### Brief:
Repeat the material in full. Keep every line exactly as it is.

### Given information:
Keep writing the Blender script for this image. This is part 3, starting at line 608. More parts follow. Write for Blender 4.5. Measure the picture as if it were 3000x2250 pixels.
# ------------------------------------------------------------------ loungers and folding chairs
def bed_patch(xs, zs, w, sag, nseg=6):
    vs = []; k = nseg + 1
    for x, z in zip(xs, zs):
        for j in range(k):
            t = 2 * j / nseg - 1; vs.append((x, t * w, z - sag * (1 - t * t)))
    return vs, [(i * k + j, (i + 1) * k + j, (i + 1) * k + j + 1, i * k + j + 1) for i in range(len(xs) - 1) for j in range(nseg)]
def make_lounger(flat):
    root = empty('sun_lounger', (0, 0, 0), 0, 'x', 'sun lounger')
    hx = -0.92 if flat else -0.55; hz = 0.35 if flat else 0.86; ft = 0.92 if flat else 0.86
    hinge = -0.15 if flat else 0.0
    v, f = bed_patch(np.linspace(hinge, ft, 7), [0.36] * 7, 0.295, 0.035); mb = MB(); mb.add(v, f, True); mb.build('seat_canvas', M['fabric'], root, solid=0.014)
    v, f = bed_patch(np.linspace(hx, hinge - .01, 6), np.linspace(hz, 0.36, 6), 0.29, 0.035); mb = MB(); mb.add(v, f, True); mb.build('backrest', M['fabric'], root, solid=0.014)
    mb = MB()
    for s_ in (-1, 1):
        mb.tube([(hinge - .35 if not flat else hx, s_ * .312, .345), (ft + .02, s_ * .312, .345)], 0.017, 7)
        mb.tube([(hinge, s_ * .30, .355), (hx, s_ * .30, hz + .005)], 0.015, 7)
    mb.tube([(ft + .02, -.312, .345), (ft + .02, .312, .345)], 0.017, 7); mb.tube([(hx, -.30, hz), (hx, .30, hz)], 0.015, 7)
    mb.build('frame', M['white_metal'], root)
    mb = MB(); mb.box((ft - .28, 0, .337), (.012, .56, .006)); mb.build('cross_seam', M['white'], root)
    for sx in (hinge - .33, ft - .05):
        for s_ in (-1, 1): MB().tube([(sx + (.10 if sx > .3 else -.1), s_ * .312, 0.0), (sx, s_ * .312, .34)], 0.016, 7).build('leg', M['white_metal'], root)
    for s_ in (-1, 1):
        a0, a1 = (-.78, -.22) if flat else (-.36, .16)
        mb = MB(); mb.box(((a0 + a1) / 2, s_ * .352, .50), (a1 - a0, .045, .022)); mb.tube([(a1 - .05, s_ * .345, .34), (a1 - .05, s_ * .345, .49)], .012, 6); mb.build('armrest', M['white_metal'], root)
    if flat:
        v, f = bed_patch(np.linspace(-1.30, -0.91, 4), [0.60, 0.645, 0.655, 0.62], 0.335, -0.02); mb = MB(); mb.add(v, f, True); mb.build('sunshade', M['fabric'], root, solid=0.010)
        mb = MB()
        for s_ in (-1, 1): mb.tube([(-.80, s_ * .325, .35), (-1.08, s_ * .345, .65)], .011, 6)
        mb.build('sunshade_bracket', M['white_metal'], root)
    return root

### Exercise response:
Keep writing the Blender script for this image. This is part 3, starting at line 608. More parts follow. Write for Blender 4.5. Measure the picture as if it were 3000x2250 pixels.
# ------------------------------------------------------------------ loungers and folding chairs
def bed_patch(xs, zs, w, sag, nseg=6):
    vs = []; k = nseg + 1
    for x, z in zip(xs, zs):
        for j in range(k):
            t = 2 * j / nseg - 1; vs.append((x, t * w, z - sag * (1 - t * t)))
    return vs, [(i * k + j, (i + 1) * k + j, (i + 1) * k + j + 1, i * k + j + 1) for i in range(len(xs) - 1) for j in range(nseg)]
def make_lounger(flat):
    root = empty('sun_lounger', (0, 0, 0), 0, 'x', 'sun lounger')
    hx = -0.92 if flat else -0.55; hz = 0.35 if flat else 0.86; ft = 0.92 if flat else 0.86
    hinge = -0.15 if flat else 0.0
    v, f = bed_patch(np.linspace(hinge, ft, 7), [0.36] * 7, 0.295, 0.035); mb = MB(); mb.add(v, f, True); mb.build('seat_canvas', M['fabric'], root, solid=0.014)
    v, f = bed_patch(np.linspace(hx, hinge - .01, 6), np.linspace(hz, 0.36, 6), 0.29, 0.035); mb = MB(); mb.add(v, f, True); mb.build('backrest', M['fabric'], root, solid=0.014)
    mb = MB()
    for s_ in (-1, 1):
        mb.tube([(hinge - .35 if not flat else hx, s_ * .312, .345), (ft + .02, s_ * .312, .345)], 0.017, 7)
        mb.tube([(hinge, s_ * .30, .355), (hx, s_ * .30, hz + .005)], 0.015, 7)
    mb.tube([(ft + .02, -.312, .345), (ft + .02, .312, .345)], 0.017, 7); mb.tube([(hx, -.30, hz), (hx, .30, hz)], 0.015, 7)
    mb.build('frame', M['white_metal'], root)
    mb = MB(); mb.box((ft - .28, 0, .337), (.012, .56, .006)); mb.build('cross_seam', M['white'], root)
    for sx in (hinge - .33, ft - .05):
        for s_ in (-1, 1): MB().tube([(sx + (.10 if sx > .3 else -.1), s_ * .312, 0.0), (sx, s_ * .312, .34)], 0.016, 7).build('leg', M['white_metal'], root)
    for s_ in (-1, 1):
        a0, a1 = (-.78, -.22) if flat else (-.36, .16)
        mb = MB(); mb.box(((a0 + a1) / 2, s_ * .352, .50), (a1 - a0, .045, .022)); mb.tube([(a1 - .05, s_ * .345, .34), (a1 - .05, s_ * .345, .49)], .012, 6); mb.build('armrest', M['white_metal'], root)
    if flat:
        v, f = bed_patch(np.linspace(-1.30, -0.91, 4), [0.60, 0.645, 0.655, 0.62], 0.335, -0.02); mb = MB(); mb.add(v, f, True); mb.build('sunshade', M['fabric'], root, solid=0.010)
        mb = MB()
        for s_ in (-1, 1): mb.tube([(-.80, s_ * .325, .35), (-1.08, s_ * .345, .65)], .011, 6)
        mb.build('sunshade_bracket', M['white_metal'], root)
    return root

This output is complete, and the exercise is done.